--- Begin EXTRACTED INFORMATION ---
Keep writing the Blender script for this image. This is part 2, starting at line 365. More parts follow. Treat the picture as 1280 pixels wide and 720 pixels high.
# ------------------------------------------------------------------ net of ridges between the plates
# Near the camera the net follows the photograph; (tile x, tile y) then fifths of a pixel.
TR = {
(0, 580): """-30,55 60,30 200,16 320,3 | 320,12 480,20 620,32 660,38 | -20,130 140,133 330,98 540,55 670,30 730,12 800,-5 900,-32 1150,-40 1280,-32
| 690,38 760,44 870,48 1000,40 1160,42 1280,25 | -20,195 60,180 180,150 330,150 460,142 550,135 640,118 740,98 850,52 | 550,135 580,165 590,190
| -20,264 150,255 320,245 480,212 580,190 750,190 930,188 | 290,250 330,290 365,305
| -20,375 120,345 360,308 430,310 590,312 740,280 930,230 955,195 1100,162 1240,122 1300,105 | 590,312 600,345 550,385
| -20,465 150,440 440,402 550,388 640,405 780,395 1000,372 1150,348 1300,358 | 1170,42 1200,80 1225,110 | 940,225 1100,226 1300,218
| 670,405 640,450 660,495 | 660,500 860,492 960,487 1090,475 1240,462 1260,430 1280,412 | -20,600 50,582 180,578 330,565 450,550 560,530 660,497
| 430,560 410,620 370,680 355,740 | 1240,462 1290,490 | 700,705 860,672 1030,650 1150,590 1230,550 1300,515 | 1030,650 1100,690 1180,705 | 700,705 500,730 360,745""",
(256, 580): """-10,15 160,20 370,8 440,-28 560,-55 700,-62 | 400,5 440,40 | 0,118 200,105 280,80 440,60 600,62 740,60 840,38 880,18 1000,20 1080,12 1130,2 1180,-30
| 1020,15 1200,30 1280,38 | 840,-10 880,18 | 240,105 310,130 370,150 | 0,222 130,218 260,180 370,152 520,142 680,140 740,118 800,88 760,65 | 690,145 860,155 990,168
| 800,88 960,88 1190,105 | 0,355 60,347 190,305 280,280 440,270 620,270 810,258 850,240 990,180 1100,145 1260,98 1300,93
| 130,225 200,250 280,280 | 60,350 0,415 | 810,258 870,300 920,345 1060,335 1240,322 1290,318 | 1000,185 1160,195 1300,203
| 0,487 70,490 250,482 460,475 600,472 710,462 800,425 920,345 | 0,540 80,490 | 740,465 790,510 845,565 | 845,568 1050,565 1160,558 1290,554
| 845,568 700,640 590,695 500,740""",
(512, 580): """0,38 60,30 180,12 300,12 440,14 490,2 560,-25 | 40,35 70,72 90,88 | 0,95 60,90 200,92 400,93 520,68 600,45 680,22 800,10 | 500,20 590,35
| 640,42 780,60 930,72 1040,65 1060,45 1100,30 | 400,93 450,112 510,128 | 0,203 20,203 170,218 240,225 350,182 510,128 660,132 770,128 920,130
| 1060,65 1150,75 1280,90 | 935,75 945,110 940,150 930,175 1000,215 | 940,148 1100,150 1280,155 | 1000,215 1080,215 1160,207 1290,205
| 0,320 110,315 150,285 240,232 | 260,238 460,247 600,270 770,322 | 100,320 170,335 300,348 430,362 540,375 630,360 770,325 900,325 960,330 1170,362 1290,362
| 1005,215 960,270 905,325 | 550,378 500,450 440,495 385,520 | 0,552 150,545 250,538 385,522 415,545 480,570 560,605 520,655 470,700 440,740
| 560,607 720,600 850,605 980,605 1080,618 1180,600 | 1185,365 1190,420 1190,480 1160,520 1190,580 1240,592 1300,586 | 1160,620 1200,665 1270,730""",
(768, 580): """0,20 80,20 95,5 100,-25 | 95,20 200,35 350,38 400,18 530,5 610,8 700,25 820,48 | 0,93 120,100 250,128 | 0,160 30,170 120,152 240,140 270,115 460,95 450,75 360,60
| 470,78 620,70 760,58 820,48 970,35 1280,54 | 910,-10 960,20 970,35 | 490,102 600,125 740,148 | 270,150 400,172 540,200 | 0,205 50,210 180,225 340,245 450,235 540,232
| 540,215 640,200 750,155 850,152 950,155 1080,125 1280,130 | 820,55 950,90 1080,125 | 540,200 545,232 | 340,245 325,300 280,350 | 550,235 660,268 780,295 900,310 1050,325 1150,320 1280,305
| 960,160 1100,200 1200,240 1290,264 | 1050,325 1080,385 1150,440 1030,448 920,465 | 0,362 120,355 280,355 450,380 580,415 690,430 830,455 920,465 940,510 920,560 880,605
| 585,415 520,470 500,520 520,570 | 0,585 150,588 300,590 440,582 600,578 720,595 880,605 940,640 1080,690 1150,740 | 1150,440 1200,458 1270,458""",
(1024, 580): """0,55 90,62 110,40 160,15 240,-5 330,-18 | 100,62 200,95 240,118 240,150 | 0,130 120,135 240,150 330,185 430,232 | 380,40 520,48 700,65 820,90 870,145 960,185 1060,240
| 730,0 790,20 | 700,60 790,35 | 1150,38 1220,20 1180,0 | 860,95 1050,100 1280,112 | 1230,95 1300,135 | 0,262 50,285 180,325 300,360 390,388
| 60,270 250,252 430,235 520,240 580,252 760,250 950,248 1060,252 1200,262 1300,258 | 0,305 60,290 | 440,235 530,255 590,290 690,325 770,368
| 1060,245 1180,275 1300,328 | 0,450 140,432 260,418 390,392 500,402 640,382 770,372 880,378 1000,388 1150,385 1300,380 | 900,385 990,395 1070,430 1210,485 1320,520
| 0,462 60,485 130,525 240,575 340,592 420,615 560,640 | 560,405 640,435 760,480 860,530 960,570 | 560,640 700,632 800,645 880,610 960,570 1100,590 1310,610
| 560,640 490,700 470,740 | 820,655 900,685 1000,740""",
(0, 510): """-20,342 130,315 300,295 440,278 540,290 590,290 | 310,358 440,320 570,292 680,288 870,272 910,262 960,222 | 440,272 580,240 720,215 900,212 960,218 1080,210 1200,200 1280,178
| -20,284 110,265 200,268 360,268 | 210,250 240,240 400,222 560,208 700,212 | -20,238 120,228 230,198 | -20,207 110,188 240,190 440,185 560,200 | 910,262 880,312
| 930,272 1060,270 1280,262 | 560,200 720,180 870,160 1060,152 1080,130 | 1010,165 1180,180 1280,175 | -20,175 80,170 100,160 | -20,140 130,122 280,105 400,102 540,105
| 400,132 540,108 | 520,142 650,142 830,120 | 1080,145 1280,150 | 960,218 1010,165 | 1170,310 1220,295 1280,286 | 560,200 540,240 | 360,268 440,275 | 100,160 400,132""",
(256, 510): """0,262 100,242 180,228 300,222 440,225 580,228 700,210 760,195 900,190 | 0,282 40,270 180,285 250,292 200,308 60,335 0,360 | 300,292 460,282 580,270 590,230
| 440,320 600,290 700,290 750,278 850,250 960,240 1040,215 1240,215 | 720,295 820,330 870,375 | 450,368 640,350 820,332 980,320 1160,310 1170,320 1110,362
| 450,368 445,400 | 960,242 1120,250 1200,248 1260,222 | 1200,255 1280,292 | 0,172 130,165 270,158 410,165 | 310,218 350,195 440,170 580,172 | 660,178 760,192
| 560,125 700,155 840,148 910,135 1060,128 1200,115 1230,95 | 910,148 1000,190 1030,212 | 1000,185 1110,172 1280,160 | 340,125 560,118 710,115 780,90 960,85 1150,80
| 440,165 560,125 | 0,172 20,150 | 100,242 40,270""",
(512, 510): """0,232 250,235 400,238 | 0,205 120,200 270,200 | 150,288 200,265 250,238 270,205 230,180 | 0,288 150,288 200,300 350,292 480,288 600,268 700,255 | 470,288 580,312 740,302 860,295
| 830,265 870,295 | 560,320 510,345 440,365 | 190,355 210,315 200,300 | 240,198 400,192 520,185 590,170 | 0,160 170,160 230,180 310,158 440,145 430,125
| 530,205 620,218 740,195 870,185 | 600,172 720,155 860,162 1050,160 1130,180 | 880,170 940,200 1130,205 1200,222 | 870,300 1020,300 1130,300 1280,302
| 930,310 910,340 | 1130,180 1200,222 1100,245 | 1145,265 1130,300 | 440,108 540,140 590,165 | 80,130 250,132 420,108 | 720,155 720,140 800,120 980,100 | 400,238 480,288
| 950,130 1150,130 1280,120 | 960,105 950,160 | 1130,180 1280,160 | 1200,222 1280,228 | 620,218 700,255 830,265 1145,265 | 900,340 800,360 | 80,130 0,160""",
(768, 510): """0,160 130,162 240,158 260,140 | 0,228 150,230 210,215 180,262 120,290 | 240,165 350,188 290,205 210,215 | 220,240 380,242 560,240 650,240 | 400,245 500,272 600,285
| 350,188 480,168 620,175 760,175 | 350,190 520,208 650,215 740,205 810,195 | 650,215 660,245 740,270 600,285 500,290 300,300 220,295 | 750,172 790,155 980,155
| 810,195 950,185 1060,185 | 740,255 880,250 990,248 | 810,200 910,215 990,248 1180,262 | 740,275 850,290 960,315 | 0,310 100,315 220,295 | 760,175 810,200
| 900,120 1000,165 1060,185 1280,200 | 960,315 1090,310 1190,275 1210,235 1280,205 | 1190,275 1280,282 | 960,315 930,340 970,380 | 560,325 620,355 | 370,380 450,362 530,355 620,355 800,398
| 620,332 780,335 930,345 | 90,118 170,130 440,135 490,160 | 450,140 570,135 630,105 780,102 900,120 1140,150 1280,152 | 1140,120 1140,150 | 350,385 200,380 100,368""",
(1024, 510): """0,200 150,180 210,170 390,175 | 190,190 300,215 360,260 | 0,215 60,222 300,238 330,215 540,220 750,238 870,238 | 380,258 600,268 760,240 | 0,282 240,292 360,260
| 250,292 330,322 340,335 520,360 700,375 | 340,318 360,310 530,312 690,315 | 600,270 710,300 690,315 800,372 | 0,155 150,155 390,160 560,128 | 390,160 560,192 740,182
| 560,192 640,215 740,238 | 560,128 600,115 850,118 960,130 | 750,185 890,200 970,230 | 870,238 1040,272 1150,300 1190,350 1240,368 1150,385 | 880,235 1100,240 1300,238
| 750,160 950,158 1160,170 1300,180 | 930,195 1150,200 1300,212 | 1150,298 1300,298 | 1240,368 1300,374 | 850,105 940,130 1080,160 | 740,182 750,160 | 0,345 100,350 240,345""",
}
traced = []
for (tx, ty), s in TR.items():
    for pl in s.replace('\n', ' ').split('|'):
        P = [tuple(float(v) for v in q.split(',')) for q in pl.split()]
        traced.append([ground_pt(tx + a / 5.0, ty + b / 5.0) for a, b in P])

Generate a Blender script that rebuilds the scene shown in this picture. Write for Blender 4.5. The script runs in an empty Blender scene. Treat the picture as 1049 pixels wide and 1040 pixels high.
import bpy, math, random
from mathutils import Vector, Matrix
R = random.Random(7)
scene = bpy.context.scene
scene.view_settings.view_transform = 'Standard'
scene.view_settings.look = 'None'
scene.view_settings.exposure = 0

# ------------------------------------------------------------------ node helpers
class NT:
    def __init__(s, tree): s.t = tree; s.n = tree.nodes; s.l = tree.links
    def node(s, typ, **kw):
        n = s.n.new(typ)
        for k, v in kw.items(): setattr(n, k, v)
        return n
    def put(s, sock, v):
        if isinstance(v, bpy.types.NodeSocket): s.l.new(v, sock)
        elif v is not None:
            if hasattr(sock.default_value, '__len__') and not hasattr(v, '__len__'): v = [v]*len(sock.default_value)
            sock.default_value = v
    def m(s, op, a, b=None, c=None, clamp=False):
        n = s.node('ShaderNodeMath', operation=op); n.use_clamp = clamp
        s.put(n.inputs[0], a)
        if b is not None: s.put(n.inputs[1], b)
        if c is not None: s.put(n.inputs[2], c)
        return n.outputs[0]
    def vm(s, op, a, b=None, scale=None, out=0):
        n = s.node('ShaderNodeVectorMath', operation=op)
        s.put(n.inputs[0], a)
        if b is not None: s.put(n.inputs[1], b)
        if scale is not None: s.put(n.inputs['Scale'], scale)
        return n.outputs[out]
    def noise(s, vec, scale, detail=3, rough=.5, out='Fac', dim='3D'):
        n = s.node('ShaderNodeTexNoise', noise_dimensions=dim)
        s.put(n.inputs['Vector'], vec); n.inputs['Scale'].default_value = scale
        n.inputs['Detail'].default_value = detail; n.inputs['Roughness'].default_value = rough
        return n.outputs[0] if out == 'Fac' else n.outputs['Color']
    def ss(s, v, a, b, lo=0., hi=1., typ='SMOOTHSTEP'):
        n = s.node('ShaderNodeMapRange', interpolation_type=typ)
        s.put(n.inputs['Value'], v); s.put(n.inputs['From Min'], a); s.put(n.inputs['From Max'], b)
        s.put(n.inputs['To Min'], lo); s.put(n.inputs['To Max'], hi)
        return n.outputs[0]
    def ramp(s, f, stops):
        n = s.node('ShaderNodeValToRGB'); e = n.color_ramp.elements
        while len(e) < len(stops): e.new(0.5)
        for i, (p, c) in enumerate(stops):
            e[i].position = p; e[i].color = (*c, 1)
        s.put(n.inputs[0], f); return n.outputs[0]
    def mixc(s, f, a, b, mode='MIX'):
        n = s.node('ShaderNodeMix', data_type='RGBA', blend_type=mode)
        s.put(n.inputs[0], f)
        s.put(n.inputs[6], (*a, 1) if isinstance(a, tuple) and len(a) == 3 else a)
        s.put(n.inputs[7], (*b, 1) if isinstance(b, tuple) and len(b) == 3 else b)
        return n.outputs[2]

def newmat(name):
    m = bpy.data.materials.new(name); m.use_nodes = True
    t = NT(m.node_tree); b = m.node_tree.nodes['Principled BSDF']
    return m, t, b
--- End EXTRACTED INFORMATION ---
GIVEN INSTRUCTION:
Working from the listing above, pick out every line that has "wide" and copy it.

FULL SOLUTION:
Keep writing the Blender script for this image. This is part 2, starting at line 365. More parts follow. Treat the picture as 1280 pixels wide and 720 pixels high.
Generate a Blender script that rebuilds the scene shown in this picture. Write for Blender 4.5. The script runs in an empty Blender scene. Treat the picture as 1049 pixels wide and 1040 pixels high.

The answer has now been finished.